PASADENA, Calif. - Just three days shy of one year before its planned flyby of comet Tempel 1,
NASA's Stardust spacecraft has successfully performed a maneuver to adjust the time of its
encounter by eight hours and 20 minutes. The delay maximizes the probability of the spacecraft
capturing high-resolution images of the desired surface features of the 2.99-kilometer-wide (1.86
mile) potato-shaped mass of ice and dust.

With the spacecraft on the opposite side of the solar system and beyond the orbit of Mars, the
trajectory correction maneuver began at 5:21 p.m. EST (2:21 p.m. PST) on Feb. 17. Stardust's rockets
fired for 22 minutes and 53 seconds, changing the spacecraft's speed by 24 meters per second (54
miles per hour).

Stardust's maneuver placed the spacecraft on a course to fly by the comet just before 8:42 p.m. PST
(11:42 p.m. EST) on Feb. 14, 2011 – Valentine's Day. Time of closest approach to Tempel 1 is
important because the comet rotates, allowing different regions of the comet to be illuminated by the
sun's rays at different times. Mission scientists want to maximize the probability that areas of interest
previously imaged by NASA's Deep Impact mission in 2005 will also be bathed in the sun's rays and
visible to Stardust's camera when it passes by.

"We could not have asked for a better result from a burn with even a brand-new spacecraft," said Tim
Larson, project manager for the Stardust-NExT at NASA's Jet Propulsion Laboratory, Pasadena,
Calif. "This bird has already logged one comet flyby, one Earth return of the first samples ever
collected from deep space, over 4,000 days of flight and approximately 5.4 billion kilometers (3.4
billion miles) since launch."

Launched on Feb. 7, 1999, Stardust became the first spacecraft in history to collect samples from a
comet and return them to Earth for study. While its sample return capsule parachuted to Earth in
January 2006, mission controllers were placing the still viable spacecraft on a trajectory that would
allow NASA the opportunity to re-use the already-proven flight system if a target of opportunity
presented itself. In January 2007, NASA re-christened the mission "Stardust-NExT" (New
Exploration of Tempel), and the Stardust team began a four-and-a-half year journey to comet Tempel
1. This will be humanity's second exploration of the comet – and the first time a comet has been "re-
visited."

"Stardust-NExT will provide scientists the first opportunity to see the surface changes on a comet
between successive visits into the inner solar system," said Joe Veverka, principal investigator of
Stardust-NExT from Cornell University, Ithaca, N.Y. "We have theories galore on how each close
pass to the sun causes changes to a comet. Stardust-NExT should give some teeth to some of these
theories, and take a bite out of others."
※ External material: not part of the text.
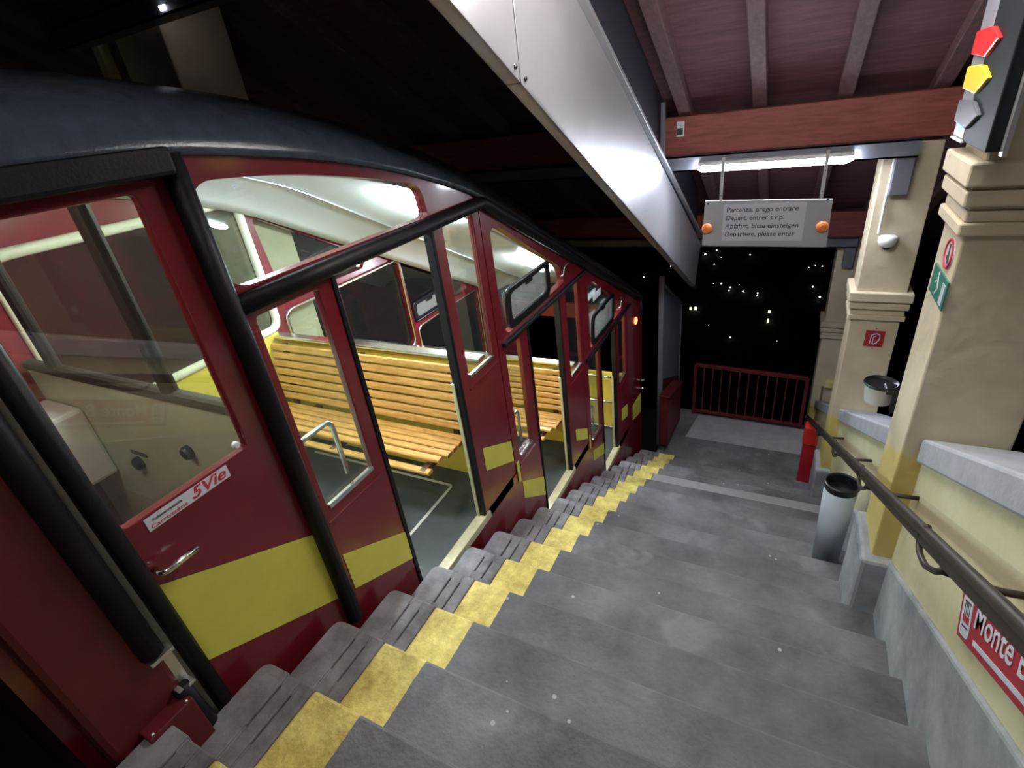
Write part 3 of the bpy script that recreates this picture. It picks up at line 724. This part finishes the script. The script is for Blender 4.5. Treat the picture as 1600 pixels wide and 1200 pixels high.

Along with the high-resolution images of the comet's surface, Stardust-NExT will also measure the
composition, size distribution, and flux of dust emitted into the coma, and provide important new
information on how Jupiter family comets evolve and how they formed 4.6 billion years ago.

Stardust-NExT is a low-cost mission that will expand the investigation of comet Tempel 1 initiated by
NASA's Deep Impact spacecraft. JPL, a division of the California Institute of Technology in
Pasadena, manages Stardust-NExT for the NASA Science Mission Directorate, Washington, D.C. Joe
Veverka of Cornell University is the mission's principal investigator. Lockheed Martin Space Systems,
Denver Colo., built the spacecraft and manages day-to-day mission operations.